[DATA]

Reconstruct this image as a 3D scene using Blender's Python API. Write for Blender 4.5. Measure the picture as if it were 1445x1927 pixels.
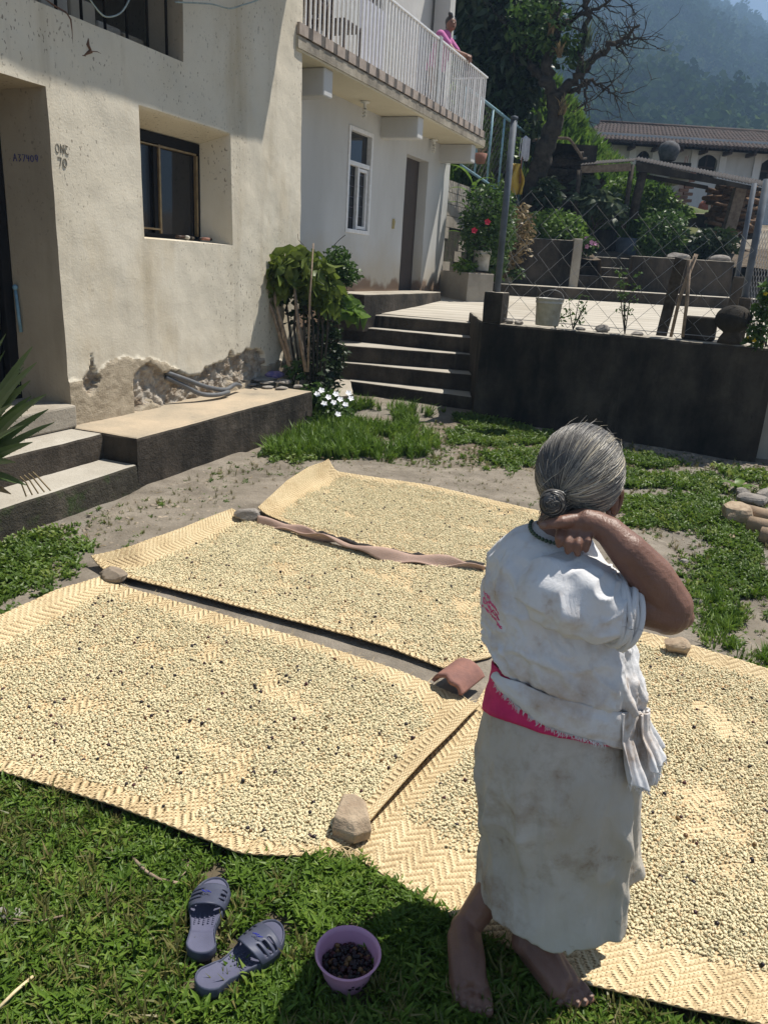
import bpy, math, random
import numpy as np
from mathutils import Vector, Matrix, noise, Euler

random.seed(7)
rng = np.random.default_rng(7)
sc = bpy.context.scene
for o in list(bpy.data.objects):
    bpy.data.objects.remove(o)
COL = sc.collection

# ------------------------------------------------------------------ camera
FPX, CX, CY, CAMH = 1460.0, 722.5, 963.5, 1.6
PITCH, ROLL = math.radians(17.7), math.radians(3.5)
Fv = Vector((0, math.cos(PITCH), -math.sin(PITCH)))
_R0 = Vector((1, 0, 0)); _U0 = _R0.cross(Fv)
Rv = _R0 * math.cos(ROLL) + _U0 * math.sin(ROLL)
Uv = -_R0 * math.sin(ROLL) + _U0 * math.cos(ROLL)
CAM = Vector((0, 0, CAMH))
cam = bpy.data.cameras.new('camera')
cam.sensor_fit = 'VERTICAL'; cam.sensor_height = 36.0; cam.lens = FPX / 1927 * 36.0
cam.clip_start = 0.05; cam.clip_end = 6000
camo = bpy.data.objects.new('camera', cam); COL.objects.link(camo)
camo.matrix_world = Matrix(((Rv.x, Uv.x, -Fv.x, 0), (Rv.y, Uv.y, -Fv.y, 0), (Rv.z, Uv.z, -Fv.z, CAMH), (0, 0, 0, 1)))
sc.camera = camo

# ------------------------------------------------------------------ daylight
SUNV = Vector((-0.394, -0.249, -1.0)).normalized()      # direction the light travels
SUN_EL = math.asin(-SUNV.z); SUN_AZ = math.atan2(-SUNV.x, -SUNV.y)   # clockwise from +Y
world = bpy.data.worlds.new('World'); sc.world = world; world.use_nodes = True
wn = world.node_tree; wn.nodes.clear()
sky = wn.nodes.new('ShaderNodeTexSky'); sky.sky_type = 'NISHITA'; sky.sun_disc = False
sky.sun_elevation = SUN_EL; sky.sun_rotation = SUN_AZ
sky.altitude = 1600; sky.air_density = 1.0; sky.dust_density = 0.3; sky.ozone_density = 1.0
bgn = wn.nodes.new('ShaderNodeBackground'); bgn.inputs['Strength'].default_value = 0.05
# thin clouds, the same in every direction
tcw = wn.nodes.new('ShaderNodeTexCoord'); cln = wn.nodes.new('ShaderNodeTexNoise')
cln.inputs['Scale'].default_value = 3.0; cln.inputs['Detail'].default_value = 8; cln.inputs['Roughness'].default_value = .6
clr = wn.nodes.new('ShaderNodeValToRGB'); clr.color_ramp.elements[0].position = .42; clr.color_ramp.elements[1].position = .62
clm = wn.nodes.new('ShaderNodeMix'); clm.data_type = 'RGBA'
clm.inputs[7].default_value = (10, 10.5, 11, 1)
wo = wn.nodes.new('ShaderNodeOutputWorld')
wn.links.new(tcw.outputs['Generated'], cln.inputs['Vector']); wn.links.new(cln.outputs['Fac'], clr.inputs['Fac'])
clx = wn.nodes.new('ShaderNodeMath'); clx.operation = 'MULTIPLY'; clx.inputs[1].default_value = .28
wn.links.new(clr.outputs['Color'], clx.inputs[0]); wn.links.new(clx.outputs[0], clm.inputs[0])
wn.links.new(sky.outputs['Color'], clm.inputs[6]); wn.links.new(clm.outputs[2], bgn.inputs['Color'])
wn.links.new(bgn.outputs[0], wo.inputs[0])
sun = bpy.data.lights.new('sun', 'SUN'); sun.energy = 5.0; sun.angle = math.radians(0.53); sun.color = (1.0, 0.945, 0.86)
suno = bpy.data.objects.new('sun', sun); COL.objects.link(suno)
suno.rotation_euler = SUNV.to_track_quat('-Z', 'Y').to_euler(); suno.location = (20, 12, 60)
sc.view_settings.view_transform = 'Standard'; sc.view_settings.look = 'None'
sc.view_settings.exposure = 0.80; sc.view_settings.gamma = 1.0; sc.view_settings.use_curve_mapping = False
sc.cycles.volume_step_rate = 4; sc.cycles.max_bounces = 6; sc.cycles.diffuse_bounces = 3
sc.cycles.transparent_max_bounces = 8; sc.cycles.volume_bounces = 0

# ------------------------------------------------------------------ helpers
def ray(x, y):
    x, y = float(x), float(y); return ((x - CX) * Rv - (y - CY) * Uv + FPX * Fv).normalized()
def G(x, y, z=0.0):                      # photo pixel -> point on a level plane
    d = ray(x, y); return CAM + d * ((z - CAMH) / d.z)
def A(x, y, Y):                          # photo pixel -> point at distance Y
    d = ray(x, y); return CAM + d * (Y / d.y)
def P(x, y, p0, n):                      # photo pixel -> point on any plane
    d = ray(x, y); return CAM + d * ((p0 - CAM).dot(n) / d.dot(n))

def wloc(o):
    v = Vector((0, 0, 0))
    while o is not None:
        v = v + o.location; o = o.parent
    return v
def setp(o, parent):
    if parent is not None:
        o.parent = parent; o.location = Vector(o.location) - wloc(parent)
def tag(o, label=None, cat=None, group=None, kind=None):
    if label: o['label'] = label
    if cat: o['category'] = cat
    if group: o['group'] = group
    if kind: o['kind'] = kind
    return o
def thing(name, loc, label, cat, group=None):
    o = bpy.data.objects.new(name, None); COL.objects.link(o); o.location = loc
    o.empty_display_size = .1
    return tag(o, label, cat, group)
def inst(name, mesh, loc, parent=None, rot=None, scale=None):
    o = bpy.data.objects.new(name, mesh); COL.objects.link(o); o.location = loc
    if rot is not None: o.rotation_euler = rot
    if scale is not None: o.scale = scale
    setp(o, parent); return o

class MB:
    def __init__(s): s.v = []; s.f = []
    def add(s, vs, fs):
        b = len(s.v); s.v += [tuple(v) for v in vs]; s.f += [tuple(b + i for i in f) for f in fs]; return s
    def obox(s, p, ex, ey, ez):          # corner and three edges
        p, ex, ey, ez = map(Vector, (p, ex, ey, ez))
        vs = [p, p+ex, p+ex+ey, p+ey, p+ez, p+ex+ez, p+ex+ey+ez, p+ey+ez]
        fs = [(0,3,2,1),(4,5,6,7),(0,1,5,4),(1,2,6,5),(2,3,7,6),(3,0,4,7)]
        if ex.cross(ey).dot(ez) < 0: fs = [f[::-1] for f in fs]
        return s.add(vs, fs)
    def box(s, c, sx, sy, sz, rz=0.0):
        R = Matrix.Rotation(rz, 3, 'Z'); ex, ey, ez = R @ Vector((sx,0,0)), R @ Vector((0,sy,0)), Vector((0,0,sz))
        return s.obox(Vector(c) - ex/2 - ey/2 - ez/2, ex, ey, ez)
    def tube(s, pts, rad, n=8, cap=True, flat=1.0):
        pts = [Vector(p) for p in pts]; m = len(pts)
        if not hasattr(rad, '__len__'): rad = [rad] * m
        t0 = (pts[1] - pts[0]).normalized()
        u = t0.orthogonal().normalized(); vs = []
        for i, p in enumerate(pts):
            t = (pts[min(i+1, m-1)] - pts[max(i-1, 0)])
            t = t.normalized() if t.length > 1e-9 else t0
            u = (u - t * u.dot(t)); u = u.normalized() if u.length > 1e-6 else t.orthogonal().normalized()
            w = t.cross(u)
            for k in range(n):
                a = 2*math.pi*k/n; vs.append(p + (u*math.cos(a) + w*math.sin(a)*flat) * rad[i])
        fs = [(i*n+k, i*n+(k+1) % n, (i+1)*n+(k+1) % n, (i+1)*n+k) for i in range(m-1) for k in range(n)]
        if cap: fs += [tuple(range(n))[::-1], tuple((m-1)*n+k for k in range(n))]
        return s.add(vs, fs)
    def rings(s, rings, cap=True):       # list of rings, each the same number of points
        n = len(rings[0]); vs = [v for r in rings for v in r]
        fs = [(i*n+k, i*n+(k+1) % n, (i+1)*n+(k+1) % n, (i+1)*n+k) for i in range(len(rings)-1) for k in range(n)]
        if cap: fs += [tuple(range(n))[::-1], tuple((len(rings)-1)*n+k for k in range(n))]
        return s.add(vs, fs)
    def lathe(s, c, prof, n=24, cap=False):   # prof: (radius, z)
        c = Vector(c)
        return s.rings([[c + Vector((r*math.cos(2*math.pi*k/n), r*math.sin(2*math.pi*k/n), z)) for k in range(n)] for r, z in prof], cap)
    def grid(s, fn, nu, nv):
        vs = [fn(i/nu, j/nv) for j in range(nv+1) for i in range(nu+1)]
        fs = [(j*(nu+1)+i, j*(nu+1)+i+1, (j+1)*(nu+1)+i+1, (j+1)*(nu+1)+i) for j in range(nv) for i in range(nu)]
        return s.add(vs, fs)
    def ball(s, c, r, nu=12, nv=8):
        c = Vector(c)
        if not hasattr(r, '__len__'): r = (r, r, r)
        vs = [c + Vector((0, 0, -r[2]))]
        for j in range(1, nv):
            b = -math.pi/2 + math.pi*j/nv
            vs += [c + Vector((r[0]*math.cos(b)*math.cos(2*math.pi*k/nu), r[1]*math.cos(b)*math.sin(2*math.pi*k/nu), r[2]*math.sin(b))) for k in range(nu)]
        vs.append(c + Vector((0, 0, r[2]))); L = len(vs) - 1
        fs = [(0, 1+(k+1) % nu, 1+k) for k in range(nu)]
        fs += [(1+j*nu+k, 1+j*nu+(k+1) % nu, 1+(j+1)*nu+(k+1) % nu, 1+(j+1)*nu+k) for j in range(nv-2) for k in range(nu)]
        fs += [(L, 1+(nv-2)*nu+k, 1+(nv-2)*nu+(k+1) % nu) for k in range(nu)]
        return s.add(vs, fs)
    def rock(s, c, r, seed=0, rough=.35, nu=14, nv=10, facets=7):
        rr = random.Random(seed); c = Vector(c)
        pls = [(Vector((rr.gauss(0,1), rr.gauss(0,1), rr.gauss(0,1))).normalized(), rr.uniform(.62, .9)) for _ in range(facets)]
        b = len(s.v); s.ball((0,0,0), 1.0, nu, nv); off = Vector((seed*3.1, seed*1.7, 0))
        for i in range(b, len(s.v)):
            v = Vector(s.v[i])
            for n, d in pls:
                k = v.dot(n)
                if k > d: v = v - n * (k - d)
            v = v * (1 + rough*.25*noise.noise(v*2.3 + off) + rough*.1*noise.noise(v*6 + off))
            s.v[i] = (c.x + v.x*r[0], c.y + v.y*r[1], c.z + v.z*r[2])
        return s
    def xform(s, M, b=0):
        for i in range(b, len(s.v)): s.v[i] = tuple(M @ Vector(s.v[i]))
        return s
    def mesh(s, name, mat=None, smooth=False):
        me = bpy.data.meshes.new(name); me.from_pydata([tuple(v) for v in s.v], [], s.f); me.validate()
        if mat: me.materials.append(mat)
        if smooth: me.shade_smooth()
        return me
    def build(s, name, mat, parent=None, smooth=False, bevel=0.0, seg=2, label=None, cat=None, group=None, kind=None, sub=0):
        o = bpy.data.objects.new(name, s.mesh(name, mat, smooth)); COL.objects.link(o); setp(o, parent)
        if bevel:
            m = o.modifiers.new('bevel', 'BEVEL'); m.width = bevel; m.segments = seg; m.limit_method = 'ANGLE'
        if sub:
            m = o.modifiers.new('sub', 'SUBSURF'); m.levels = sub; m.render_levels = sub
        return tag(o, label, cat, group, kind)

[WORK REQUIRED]
Without any pictures, reproduce the lines from the first one in the material through the line that has "sc.camera = camo", exactly as they appear.

[THE ANSWER]
Reconstruct this image as a 3D scene using Blender's Python API. Write for Blender 4.5. Measure the picture as if it were 1445x1927 pixels.
import bpy, math, random
import numpy as np
from mathutils import Vector, Matrix, noise, Euler

random.seed(7)
rng = np.random.default_rng(7)
sc = bpy.context.scene
for o in list(bpy.data.objects):
    bpy.data.objects.remove(o)
COL = sc.collection

# ------------------------------------------------------------------ camera
FPX, CX, CY, CAMH = 1460.0, 722.5, 963.5, 1.6
PITCH, ROLL = math.radians(17.7), math.radians(3.5)
Fv = Vector((0, math.cos(PITCH), -math.sin(PITCH)))
_R0 = Vector((1, 0, 0)); _U0 = _R0.cross(Fv)
Rv = _R0 * math.cos(ROLL) + _U0 * math.sin(ROLL)
Uv = -_R0 * math.sin(ROLL) + _U0 * math.cos(ROLL)
CAM = Vector((0, 0, CAMH))
cam = bpy.data.cameras.new('camera')
cam.sensor_fit = 'VERTICAL'; cam.sensor_height = 36.0; cam.lens = FPX / 1927 * 36.0
cam.clip_start = 0.05; cam.clip_end = 6000
camo = bpy.data.objects.new('camera', cam); COL.objects.link(camo)
camo.matrix_world = Matrix(((Rv.x, Uv.x, -Fv.x, 0), (Rv.y, Uv.y, -Fv.y, 0), (Rv.z, Uv.z, -Fv.z, CAMH), (0, 0, 0, 1)))
sc.camera = camo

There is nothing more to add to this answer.